══ Supplied records

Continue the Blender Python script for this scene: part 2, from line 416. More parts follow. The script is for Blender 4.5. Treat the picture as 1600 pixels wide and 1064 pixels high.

════
══ Supplied records

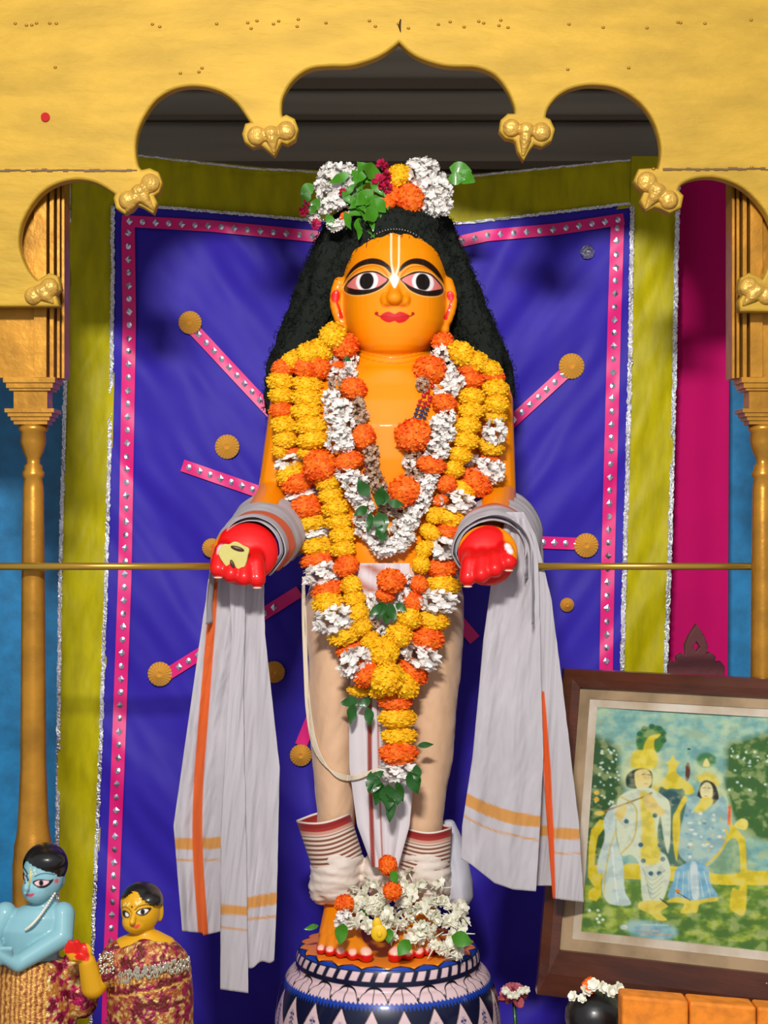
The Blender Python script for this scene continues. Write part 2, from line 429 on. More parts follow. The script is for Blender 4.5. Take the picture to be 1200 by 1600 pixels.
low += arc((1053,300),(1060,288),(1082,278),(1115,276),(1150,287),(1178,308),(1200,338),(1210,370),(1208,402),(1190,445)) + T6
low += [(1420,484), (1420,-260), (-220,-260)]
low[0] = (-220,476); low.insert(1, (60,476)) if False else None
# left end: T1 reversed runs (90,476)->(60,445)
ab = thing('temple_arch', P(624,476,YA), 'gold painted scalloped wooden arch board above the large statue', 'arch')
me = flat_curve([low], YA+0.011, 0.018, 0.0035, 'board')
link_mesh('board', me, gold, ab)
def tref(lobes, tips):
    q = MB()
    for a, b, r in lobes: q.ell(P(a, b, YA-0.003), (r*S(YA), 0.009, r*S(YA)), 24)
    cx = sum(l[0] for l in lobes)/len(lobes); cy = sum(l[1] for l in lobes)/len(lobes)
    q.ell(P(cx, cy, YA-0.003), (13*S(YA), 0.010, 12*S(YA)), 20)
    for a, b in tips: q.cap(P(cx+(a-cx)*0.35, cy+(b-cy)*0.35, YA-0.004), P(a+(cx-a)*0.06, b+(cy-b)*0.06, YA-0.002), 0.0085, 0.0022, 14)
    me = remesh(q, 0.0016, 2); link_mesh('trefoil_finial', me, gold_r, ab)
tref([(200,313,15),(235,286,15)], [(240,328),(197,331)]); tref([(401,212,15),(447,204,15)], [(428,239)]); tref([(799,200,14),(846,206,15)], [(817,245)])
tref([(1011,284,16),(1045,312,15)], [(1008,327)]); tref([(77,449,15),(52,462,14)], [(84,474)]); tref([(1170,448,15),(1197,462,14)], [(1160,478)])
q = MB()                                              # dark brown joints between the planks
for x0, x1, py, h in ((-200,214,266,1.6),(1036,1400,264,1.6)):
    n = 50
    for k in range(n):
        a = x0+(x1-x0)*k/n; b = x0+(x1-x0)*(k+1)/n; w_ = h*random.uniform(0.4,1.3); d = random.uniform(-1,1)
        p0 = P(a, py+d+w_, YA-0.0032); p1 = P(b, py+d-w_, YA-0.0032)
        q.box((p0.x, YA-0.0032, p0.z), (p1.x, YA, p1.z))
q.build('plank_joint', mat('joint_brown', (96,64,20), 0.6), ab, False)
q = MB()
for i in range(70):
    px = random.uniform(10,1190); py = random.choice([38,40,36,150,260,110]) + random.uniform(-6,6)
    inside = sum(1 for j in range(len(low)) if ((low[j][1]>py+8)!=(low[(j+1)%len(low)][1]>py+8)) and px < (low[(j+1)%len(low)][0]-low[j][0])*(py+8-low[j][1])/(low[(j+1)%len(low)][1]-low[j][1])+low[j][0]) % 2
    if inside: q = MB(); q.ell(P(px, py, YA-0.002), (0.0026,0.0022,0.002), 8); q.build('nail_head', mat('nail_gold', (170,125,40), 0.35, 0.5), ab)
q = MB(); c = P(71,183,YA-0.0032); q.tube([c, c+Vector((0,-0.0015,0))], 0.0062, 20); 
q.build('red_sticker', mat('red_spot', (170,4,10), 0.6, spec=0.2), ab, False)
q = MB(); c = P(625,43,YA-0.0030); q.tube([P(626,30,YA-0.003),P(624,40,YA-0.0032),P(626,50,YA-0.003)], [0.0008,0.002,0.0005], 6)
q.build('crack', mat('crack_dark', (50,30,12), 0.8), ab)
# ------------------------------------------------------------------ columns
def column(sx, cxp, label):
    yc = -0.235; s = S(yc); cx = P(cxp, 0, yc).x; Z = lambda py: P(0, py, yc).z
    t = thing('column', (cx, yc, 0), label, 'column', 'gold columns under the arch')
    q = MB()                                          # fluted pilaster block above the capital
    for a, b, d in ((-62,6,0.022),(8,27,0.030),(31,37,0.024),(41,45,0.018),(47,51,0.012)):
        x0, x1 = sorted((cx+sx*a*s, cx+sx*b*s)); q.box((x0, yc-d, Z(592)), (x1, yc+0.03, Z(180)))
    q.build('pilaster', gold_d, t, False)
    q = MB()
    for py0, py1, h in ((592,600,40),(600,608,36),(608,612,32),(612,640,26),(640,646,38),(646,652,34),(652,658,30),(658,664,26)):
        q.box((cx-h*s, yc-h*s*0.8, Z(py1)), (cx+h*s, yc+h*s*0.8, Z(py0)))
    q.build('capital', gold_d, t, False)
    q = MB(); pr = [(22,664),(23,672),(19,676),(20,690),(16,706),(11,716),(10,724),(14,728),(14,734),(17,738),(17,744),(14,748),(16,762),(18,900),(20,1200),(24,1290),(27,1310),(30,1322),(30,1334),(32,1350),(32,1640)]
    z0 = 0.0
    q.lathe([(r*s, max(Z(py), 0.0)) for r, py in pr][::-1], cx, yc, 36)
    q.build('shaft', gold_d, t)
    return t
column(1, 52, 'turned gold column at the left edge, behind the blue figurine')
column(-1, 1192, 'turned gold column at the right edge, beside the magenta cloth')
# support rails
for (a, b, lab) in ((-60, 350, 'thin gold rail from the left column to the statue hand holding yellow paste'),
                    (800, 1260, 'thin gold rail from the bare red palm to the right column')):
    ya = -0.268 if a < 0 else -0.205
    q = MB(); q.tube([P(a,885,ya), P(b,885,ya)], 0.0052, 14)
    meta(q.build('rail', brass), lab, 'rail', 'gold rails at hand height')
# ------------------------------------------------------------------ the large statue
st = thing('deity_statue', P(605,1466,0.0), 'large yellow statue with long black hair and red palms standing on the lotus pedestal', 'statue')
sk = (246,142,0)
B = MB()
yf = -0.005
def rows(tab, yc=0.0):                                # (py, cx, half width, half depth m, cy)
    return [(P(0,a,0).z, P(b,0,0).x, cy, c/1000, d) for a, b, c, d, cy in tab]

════

## Task details:
In the lines above, find each one with "Python" and list it.

## Exercise result:
Continue the Blender Python script for this scene: part 2, from line 416. More parts follow. The script is for Blender 4.5. Treat the picture as 1600 pixels wide and 1064 pixels high.
The Blender Python script for this scene continues. Write part 2, from line 429 on. More parts follow. The script is for Blender 4.5. Take the picture to be 1200 by 1600 pixels.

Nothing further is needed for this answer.